Raise Corporate Taxes to Cut California’s Deficit, Policy Group Says

The move would create a more fair tax system and raise several billion dollars, according to a nonpartisan research group.
Raise Corporate Taxes to Cut California’s Deficit, Policy Group Says
The California Budget and Policy Center suggests making the corporate tax progressive, requiring companies earning the highest profits, like Apple, to pay more. Above, guests look at new iPhones at Apple headquarters in Cupertino, Calif., on Sept. 7, 2022. (Carlos Barria/Reuters)
Travis Gillmore
4/4/2024
Updated:
4/9/2024
0:00

With the state facing a budget deficit of approximately $73 billion, according to the Legislative Analyst’s Office, the California Budget and Policy Center—a nonpartisan public policy research nonprofit—is proposing increasing taxes on corporations to close the gap.

“Enhancing fairness in California’s corporate tax system has the potential to raise several billion dollars in additional revenue for the state,” the budget and policy center told The Epoch Times in an April 3 email. “In conjunction with other budget tools, these revenues could help prevent cuts to vital services, safeguarding the well-being of Californians struggling to make ends meet.”

In addition to creating a progressive tax structure for corporations, the organization is also suggesting that the state limit tax breaks for corporations and eliminate a “loophole” that allows companies to offshore profits.

The amount of money generated by the changes would depend on the combination of policies adopted by the state, according to the group.

While some are concerned that raising taxes on businesses could reduce the number of companies that invest in the state and could drive existing businesses to other locations, the organization stated that taxes only represent a small fraction of expenses.

“It’s important to note that California corporate taxes constitute a very small share—just around 0.1%—of businesses’ expenses and are unlikely to be the primary determinant for corporations when choosing where to do business,” the policy center stated. “Moreover, since the portion of a corporation’s income taxed by California is based on the sales they make in the state, there is minimal incentive for them to move jobs out of the state if they want to continue capitalizing on California’s substantial customer base and robust economy.”

The proposal seeks to emulate the state’s progressive personal income tax, requiring companies making the highest profits to pay more.

“Currently, corporate profits are highly concentrated, with a tiny share of immensely profitable and powerful corporations earning the lion’s share of profits,” the proposal reads.

While accounting for 0.6 percent of corporations operating in the state, those profiting more than $10 million per year amount to 63.5 percent of all corporate profits generated in 2021, the latest data available, according to the state’s Department of Finance.
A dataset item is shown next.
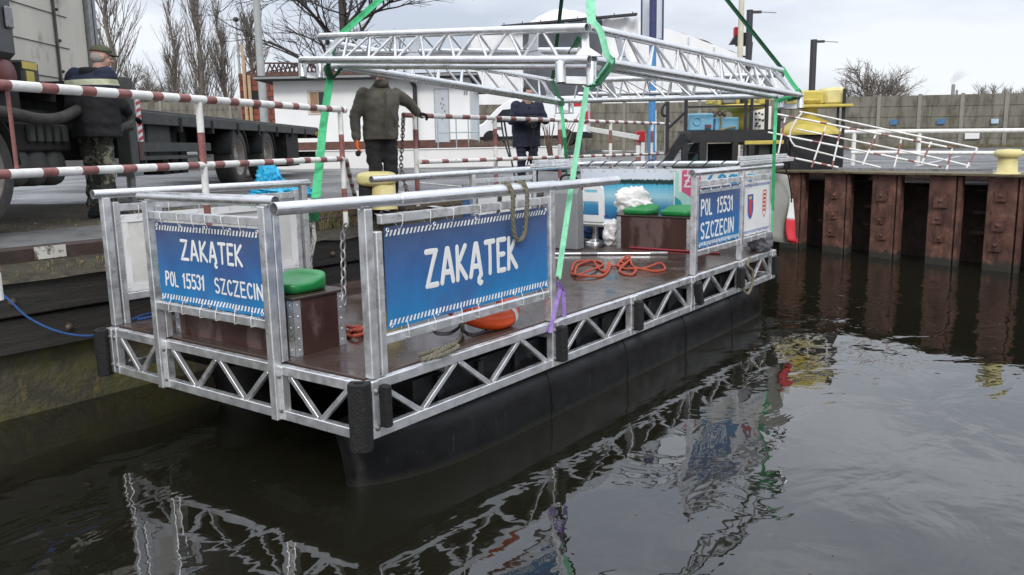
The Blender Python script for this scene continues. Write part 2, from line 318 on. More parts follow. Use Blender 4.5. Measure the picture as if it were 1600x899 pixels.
# ------------------------------------------------------------------ mesh builder
def frame(d, up=(0, 0, 1)):
    d = Vector(d).normalized(); up = Vector(up)
    if abs(d.dot(up)) > .98: up = Vector((1, 0, 0))
    s = d.cross(up).normalized(); u = s.cross(d).normalized(); return d, s, u
class MB:
    def __init__(s): s.v = []; s.f = []; s.s = []
    def add(s, vs, fs, smooth=False):
        o = len(s.v); s.v += [tuple(x) for x in vs]
        for f in fs: s.f.append(tuple(i+o for i in f)); s.s.append(smooth)
        return s
    def box(s, c, size, rz=0, M=None):
        hx, hy, hz = (x/2 for x in size); c = Vector(c)
        M = M or Matrix.Rotation(rz, 3, 'Z')
        vs = [c+M@Vector((x*hx, y*hy, z*hz)) for x in (-1, 1) for y in (-1, 1) for z in (-1, 1)]
        return s.add(vs, [(0, 1, 3, 2), (4, 6, 7, 5), (0, 4, 5, 1), (2, 3, 7, 6), (0, 2, 6, 4), (1, 5, 7, 3)])
    def bx(s, a, b):
        a = Vector(a); b = Vector(b); return s.box((a+b)/2, [abs(x) for x in (b-a)])
    def bar(s, p, q, w, h, up=(0, 0, 1)):
        p = Vector(p); q = Vector(q); d, sd, u = frame(q-p, up)
        M = Matrix((d, sd, u)).transposed()
        return s.box((p+q)/2, ((q-p).length, w, h), M=M)
    def tube(s, p, q, r, n=10, r2=None, hollow=0, up=(0, 0, 1)):
        return s.path([p, q], r, n, hollow=hollow, r2=r2)
    def path(s, pts, r, n=8, closed=False, r2=None, hollow=0, caps=True, squash=None):
        pts = [Vector(p) for p in pts]; m = len(pts); vs = []; fs = []
        prev = None
        for i, p in enumerate(pts):
            a = pts[i-1] if (i or closed) else p; c = pts[(i+1) % m] if (i < m-1 or closed) else p
            d = (c-a)
            if d.length < 1e-9: d = Vector((0, 0, 1))
            d.normalize()
            if prev is None: _, sd, u = frame(d)
            else:
                sd = prev-d*prev.dot(d)
                if sd.length < 1e-6: _, sd, u = frame(d)
                sd.normalize(); u = sd.cross(d)
            prev = sd
            rr = r if r2 is None else r+(r2-r)*i/(m-1)
            if isinstance(r, (list, tuple)): rr = r[i]
            for k in range(n):
                an = 2*PI*k/n; vs.append(p+(sd*math.cos(an)+u*math.sin(an))*rr)
        for i in range(m if closed else m-1):
            j = (i+1) % m
            for k in range(n): fs.append((i*n+k, i*n+(k+1) % n, j*n+(k+1) % n, j*n+k))
        s.add(vs, fs, True)
        if not closed and caps:
            for base, p, sgn in ((0, pts[0], 1), ((m-1)*n, pts[-1], -1)):
                ring = vs[base:base+n]
                if hollow:
                    dv = (pts[1]-pts[0]).normalized() if sgn == 1 else (pts[-2]-pts[-1]).normalized()
                    inn = [p+(x-p)*(1-hollow) for x in ring]; dp = [x+dv*.12 for x in inn]
                    fs = [(k, (k+1) % n, n+(k+1) % n, n+k) for k in range(n)]+[(n+k, n+(k+1) % n, 2*n+(k+1) % n, 2*n+k) for k in range(n)]+[tuple(range(2*n, 3*n))]
                    s.add(ring+inn+dp, fs)
                else: s.add(ring, [tuple(range(n))])
        return s
    def lathe(s, prof, c, n=24, M=None, smooth=True):
        c = Vector(c); M = M or Matrix.Identity(3); vs = []; fs = []
        for r, z in prof:
            for k in range(n): vs.append(c+M@Vector((r*math.cos(2*PI*k/n), r*math.sin(2*PI*k/n), z)))
        for i in range(len(prof)-1):
            for k in range(n): fs.append((i*n+k, i*n+(k+1) % n, (i+1)*n+(k+1) % n, (i+1)*n+k))
        return s.add(vs, fs, smooth)
    def prism(s, poly, o, u, v, dvec):
        o = Vector(o); u = Vector(u); v = Vector(v); dvec = Vector(dvec); n = len(poly)
        a = [o+u*x+v*y for x, y in poly]; bb = [x+dvec for x in a]
        return s.add(a+bb, [tuple(range(n)), tuple(range(2*n-1, n-1, -1))]+[(k, k+n, (k+1) % n+n, (k+1) % n) for k in range(n)])
    def sphere(s, c, r, n=12, M=None, fn=None):
        c = Vector(c); r = Vector(r) if hasattr(r, '__len__') else Vector((r, r, r)); M = M or Matrix.Identity(3)
        vs = []; fs = []; m = max(4, n*2//3)
        for i in range(m+1):
            th = PI*i/m
            for k in range(n):
                ph = 2*PI*k/n; q = Vector((math.sin(th)*math.cos(ph), math.sin(th)*math.sin(ph), math.cos(th)))
                q = Vector((q.x*r.x, q.y*r.y, q.z*r.z))
                if fn: q = fn(q)
                vs.append(c+M@q)
        for i in range(m):
            for k in range(n): fs.append((i*n+k, (i+1)*n+k, (i+1)*n+(k+1) % n, i*n+(k+1) % n))
        return s.add(vs, fs, True)
    def torus(s, c, R0, r, nR=32, n=10, M=None):
        c = Vector(c); M = M or Matrix.Identity(3)
        return s.path([c+M@Vector((R0*math.cos(2*PI*k/nR), R0*math.sin(2*PI*k/nR), 0)) for k in range(nR)], r, n, closed=True)
    def grid(s, fn, nu, nv, smooth=True):
        vs = [fn(i/nu, j/nv) for j in range(nv+1) for i in range(nu+1)]
        return s.add(vs, [(j*(nu+1)+i, j*(nu+1)+i+1, (j+1)*(nu+1)+i+1, (j+1)*(nu+1)+i) for j in range(nv) for i in range(nu)], smooth)
    def strap(s, pts, w, side, t=.005):
        pts = [Vector(p) for p in pts]; side = Vector(side).normalized()
        for p, q in zip(pts[:-1], pts[1:]):
            d = (q-p).normalized(); sd = (side-d*side.dot(d)).normalized(); nn = d.cross(sd)
            for sg in (-1, 1):      # webbing slightly folded along its middle
                s2 = (sd*math.cos(.32)+nn*math.sin(.32)*sg).normalized(); n2 = d.cross(s2); M = Matrix((d, s2, n2)).transposed()
                s.box((p+q)/2+sd*(w*.235*sg)+nn*(w*.075), ((q-p).length+.004, w*.5, t), M=M)
        return s
    def build(s, name, m, parent=None, bevel=0, origin=None, loc=None):
        o = origin if origin is not None else (Vector(parent['_w']) if parent is not None and '_w' in parent else Vector((0, 0, 0)))
        o = Vector(o)
        me = bpy.data.meshes.new(name); me.from_pydata([tuple(Vector(x)-o) for x in s.v], [], s.f)
        for p, sm in zip(me.polygons, s.s): p.use_smooth = sm
        bm = bmesh.new(); bm.from_mesh(me); bmesh.ops.recalc_face_normals(bm, faces=bm.faces); bm.to_mesh(me); bm.free()
        me.materials.append(m); me.update()
        ob = bpy.data.objects.new(name, me); COL.objects.link(ob)
        if parent is not None:
            ob.parent = parent; ob.location = o-Vector(parent['_w'])
        else: ob.location = o
        ob['_w'] = tuple(o)
        if bevel:
            bv = ob.modifiers.new('bevel', 'BEVEL'); bv.width = bevel; bv.segments = 1; bv.limit_method = 'ANGLE'; bv.angle_limit = R(40)
        return ob
def tag(o, label=None, cat=None, group=None, kind=None):
    for k, v in (('label', label), ('category', cat), ('group', group), ('kind', kind)):
        if v: o[k] = v
    return o
def thing(name, loc, label, cat, group=None, rz=0):
    o = bpy.data.objects.new(name, None); COL.objects.link(o); o.empty_display_size = .1
    o.location = loc; o.rotation_euler = (0, 0, rz); o['_w'] = tuple(loc)
    return tag(o, label, cat, group)
def local(name, label, cat, group=None):     # thing built round its own origin, placed afterwards
    return thing(name, (0, 0, 0), label, cat, group)
def place(o, loc, rz=0): o.location = loc; o.rotation_euler = (0, 0, rz); return o
def kids(o): return [c for c in bpy.data.objects if c.parent == o]
def copy_tree(o, parent=None):
    ch = kids(o); c = o.copy(); COL.objects.link(c); c.parent = parent
    for k in ch: copy_tree(k, c)
    return c
def L(o, s): o['label'] = s; return o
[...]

Approximately 95 percent of corporations generate profits of less than $1 million per year.

Corporate profits in California totaled $368 billion in 2021, a 155 percent increase since 2002 in inflation-adjusted terms.

Highlighting the significance of California’s economic potential for businesses, in terms of population and wealth density, the budget and policy group stated that an equitable approach to taxation will benefit the state.

“Despite the current budget shortfall, California is home to great wealth,” the proposal reads.

The proposal also suggests that inequalities are detrimental to the future of California.

“Due to the enduring legacies of systemic racism, sexism, and xenophobia, this wealth remains in the hands of a select few, perpetuating entrenched gender, racial, and other inequalities,” the proposal reads. “To realize our collective vision for a just and equitable Golden State, policymakers must equitably tap California’s abundant resources to uplift Californians who have long been blocked from our state’s prosperity.”

Tax breaks that cost the state billions of dollars per year could be revisited, especially those that benefit “highly profitable corporations,” the group suggested.

“Ineffective or highly inequitable tax breaks should be eliminated or restructured to make them more effective and equitable while reducing the cost to the state,” the proposal reads.

Another area of concern is existing tax credits that permit corporations to reduce tax liabilities to zero. The nonprofit proposes limiting the amounts allowable each year.

“This would ensure that these large corporations make meaningful contributions to California’s vital public services, upon which their businesses and workers depend,” the proposal reads.

While new tax structures could prove beneficial, a focus on tax havens—including an accounting trick known as the “water’s edge loophole,” where profits are disguised as occurring offshore to avoid taxation—would also be needed to ensure that profitable corporations are paying more in taxes, according to the authors. By eliminating the loophole, the state could capture an additional $4 billion in revenue annually, the proposal states.

Given the state’s fiscal dilemma, the proposal suggests that a multifaceted approach to revenue generation is needed to close the gap and avoid making cuts to core programs and services.

“As policymakers navigate a challenging budget year and work toward a California for all, it’s crucial that fair taxation and increasing revenues be part of the solution,” the report reads. “By tapping into California’s great wealth and reallocating resources to benefit all Californians, policymakers can chart a path toward a more just and equitable Golden State—where economic opportunity, affordable housing, accessible health care, quality education, childcare, and other basic needs are within reach for every Californian.”